Autofiction, filosofia, graphic novel. La versione italiana di “Be here now” di Richard Alpert
il libro, uscito esattamente cinquant’anni fa, non era mai stato tradotto da noi, nonostante le 950 mila copie vendute negli Stati Uniti e l’influenza culturale che trascende il mondo artistico, dato che l’ha citato tra le sue letture decisive persino Steve Jobs
Be here now, sii qui adesso.
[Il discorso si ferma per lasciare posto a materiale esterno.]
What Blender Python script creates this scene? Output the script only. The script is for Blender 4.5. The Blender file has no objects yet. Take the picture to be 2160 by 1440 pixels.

Una frase in cui è difficile non essersi imbattuti: c’è una canzone di George Harrison con questo titolo nell’album “Living in the Material World” del 1973; c’è un album degli Oasis del ’97 col medesimo titolo; la ritroviamo nel finale della fortunata serie Netflix “The Midnight Gospel”, e in tante altre opere. Se per il pubblico anglosassone la sua origine è ovvia, radicata da tempo nella cultura pop, lo stesso non si può dire di quello italiano.
Questo perché il libro da cui giunge, Be here now di Ram Dass, al secolo Richard Alpert (sì, come un certo personaggio di “Lost”: anche questo non è un caso), uscito esattamente cinquant’anni fa, non era mai stato tradotto in Italia, nonostante le 950 mila copie vendute negli Stati Uniti e l’influenza culturale che trascende il mondo artistico, dato che l’hanno citato tra le loro letture decisive personaggi dell’imprenditoria hi-tech come Larry Brilliant di Google, Jeff Skoll di eBay o lo stesso Steve Jobs di Apple.
Ci ha pensato Armenia Edizioni: il titolo italiano è Essere qui adesso, ma per il resto il contenuto è intatto, e per quanto si presenti, oggi, anche come un documento storico sulla transizione tra anni 60 e anni 70 – e quindi del passaggio tra il mondo contestatario degli hippie e della prima psichedelia a un’interpretazione più individualista del Think for yourself and question authority di Timothy Leary: quella che avrebbe portato all’avvento di yoga e meditazione in occidente, ma anche dei manuali di auto-aiuto, delle diete macrobiotiche e dell’ossessione per il fitness –, il carico innovativo dell’opera non risulta opacizzato.
Be here now è infatti anzitutto un testo che si colloca (con mezzo secolo d’anticipo, possiamo dire oggi, alla luce delle ultime tendenze della narrativa) in un territorio ibrido tra memoir, saggio sulla spiritualità, manuale di meditazione e graphic novel, essendo ogni pagina riccamente illustrata.
La storia è quella di un brillante professore di Psicologia di Harvard, proveniente dalla buona borghesia ebraica di Boston – naturalmente lo stesso Richard Alpert – che un bel giorno del 1960 si trova come dirimpettaio in dipartimento un giovane, e pure brillante ricercatore, proprio quel Timothy Leary che meno di dieci anni dopo sarebbe stato definito da Richard Nixon “l’uomo più pericoloso d’America” per la sua attività di proselitismo psichedelico e invito alla contestazione, col suo altrettanto celebre secondo motto, Turn on, tune in, drop out, ovvero “accenditi” (con l’Lsd), “sintonizzati” (con la controcultura) “ed esci” (dalla società). Prima di arrivare a quel momento sarebbero accadute molte cose, i cui protagonisti sarebbero stati proprio Leary e Alpert, più un terzo membro della “Harvard Psychedelic Trimurti”, il più schivo Ralph Metzner (la casa editrice indipendente Anima Mundi ha appena portato in Italia un suo libro, Enteogeni): il trio di accademici, persuaso, dopo ampie sperimentazioni su se stessi, del potenziale terapeutico degli psichedelici, cominciò a sperimentarli anche sugli studenti, col risultato di farsi cacciare da Harvard.
Le loro strade si sarebbero divise: se Metzner sarebbe rimasto nel giro accademico, Leary sarebbe diventato un istrionico profeta della psichedelia, arrivando a candidarsi a presidente degli Stati Uniti (e a farsi incarcerare), mentre Alpert sarebbe partito per l’India, alla ricerca di possibili conferme alle intuizioni spirituali avute durante le sessioni visionarie. Un lungo peregrinare, raccontato in Be here now, che lo portò ad approdare alla corte del guru indiano Neem Karoli Baba. Da lì, un tormentato percorso di adesione alla spiritualità vedica che lo porta a scoprire lo yoga e la meditazione, e a scrivere – il primo a farlo con sensibilità divulgativa e non poca ironia – la sua “guida all’illuminazione”, con tanto di confessioni personali e la rivelazione di un ragguardevole talento per il disegno (anche le illustrazioni sono infatti sue). Il segreto? Essere qui adesso.